Where we run into problems with a completely randomized design is if the random assignment doesn't match the proportions of the population equally, like if this had happened-- if we had assigned 10 of the 14 women to the treatment group and only four of the women to the control group. Notice, these have 12 and 11 people in them, so they're roughly the same size. It's just the proportions are way out of whack. And that happens from time-to-time with random assignment. Here if the drug was more effective for men and than women, we actually wouldn't see that because there aren't that many men in the treatment group-- most of men went to the control group.

So let's take another look. Let's take another example and see what a completely randomized design would look like. Suppose a tire company is considering rolling out-- pun entirely intended-- a new type of rubber for its bicycle tires. It as 300 bikes that it can use, and we want to do a completely randomized design. So pause the video for a little bit. Scribble down some ideas about what a completely randomized design would look like for this experiment.

All right, what you should have come up with is something like this.
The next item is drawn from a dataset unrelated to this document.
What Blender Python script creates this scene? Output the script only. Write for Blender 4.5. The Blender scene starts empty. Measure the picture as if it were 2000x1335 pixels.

They could place the numbers one through 300 in a hat and have each rider select out one number. The numbers one through 150 receive the tire's made of old rubber. And the ones 151 to 300 receive the tire's made of new rubber. The cyclist wouldn't necessarily know which type of tire there receiving.

Problem again arises here, what if all 300 riders don't ride their bikes the same way? What if all the people that commute to work are in the same group? Or most of the people who commute to work are in the same group? They might wear their tires out faster regardless if their on the new tires or the old tires. And so the comparison of where between the two groups wouldn't make a whole lot of sense.

So there's lots of things to consider. And actually, each of these two scenarios-- the acid reflux drug scenario and the bicycle rubber company scenario-- both of these actually have better ways that we could go about them then a completely randomized design. However, a completely randomized design is the simplest.

So to recap, in a completely randomized design, which is the simplest way of assigning individuals, the subjects are assigned using some random process like numbers in a random number generator, random number table, numbers in a hat, names in a hat. The problem is it's not always the best way to assign treatments. Although, a lot of the times it is and it works just fine. And again, the terminology that we used was completely randomized design.

Good luck. See you next time.

  • Completely Randomized Design

    An experimental design where the assignment of subjects to treatments is done entirely at random.